Very much done in the band’s unique style, if you’re a Barenaked Ladies fan, you’re sure to love this festive offering. The songs on this album are fun, upbeat and sure to put a smile on your face. There are both Christmas and Hanukkah favorites here, as well as some new cuts to get you in the spirit.

Vince Guaraldi Trio ‘A Charlie Brown Christmas’ (1965)

Speaking of nostalgia, who doesn’t love the warm, fuzzy feelings they get when ‘A Charlie Brown Christmas’ comes on each December? It’s all about the characters, the touching story, and, of course… the music. This album from the Vince Guaraldi Trio has all the original music from the movie and it quickly transports you to childhood and recalls all the anticipation you had for the holidays.

Worst:

William Hung “Hung For The Holidays’ (2004)

If the title doesn’t deter you (and it should), the music certainly will. On this album William Hung, the infamous ‘American Idol’ hopeful who auditioned with his very unique version of ‘She Bangs’ puts his own twist—not in a good way—on all your favorites so that they become not your favorites anymore.

David Hasselhoff ‘The Night Before Christmas’ (2004)

Everything David Hasselhoff does is pure cheese… and this album is no exception. At least he seems to accept his cheesiness. He even has one song in the collection that’s sung entirely in German as a nod to all his fans in that country.

William Shaner ‘Shatner Claus’ (2018)

Yes, even Captain Kirk has a Christmas album now. If you’re looking for singing though, you’ll probably have to look elsewhere. Shatner basically speaks his way through the album. He does have some guests on the album though, and they do some singing.

Regis Philbin ‘The Regis Philbin Christmas Album’ (2005)

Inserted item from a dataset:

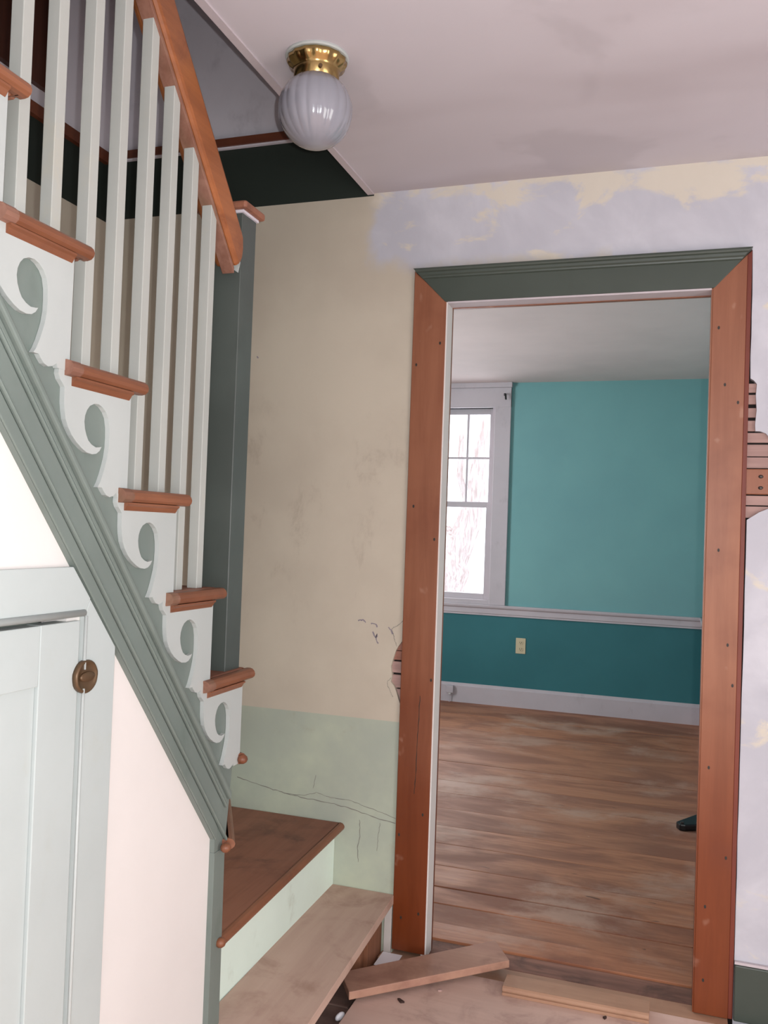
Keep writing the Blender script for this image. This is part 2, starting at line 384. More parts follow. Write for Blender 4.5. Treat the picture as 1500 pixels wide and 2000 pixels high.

We haven’t seen or heard much from Reg in the years since he retired from morning TV. If you’re dying for a Regis fix then this may be the album for you, but otherwise you’ll probably want to steer clear.

Twisted Sister ‘A Twisted Christmas’ (2006)

We know, it’s hard to imagine. After all ‘Come on Feel the Noise’ and ‘Oh Come All Ye Faithful’ don’t exactly mix, but on this album they kind of do. It’s an interesting blend to say the least.

Best & Worst:

Alvin and the Chipmunks ‘Christmas With the Chipmunks’ (1961)

This album kind of walks the line, depending on your age and tolerance for high pitched voices. There’s something sweet and heartwarming about listening to those little rodents sing their hearts out, but there’s also a limit to how much a person can take. Listen with caution.

Merry Christmas and a Happy New Year to you from Director’s Assistant!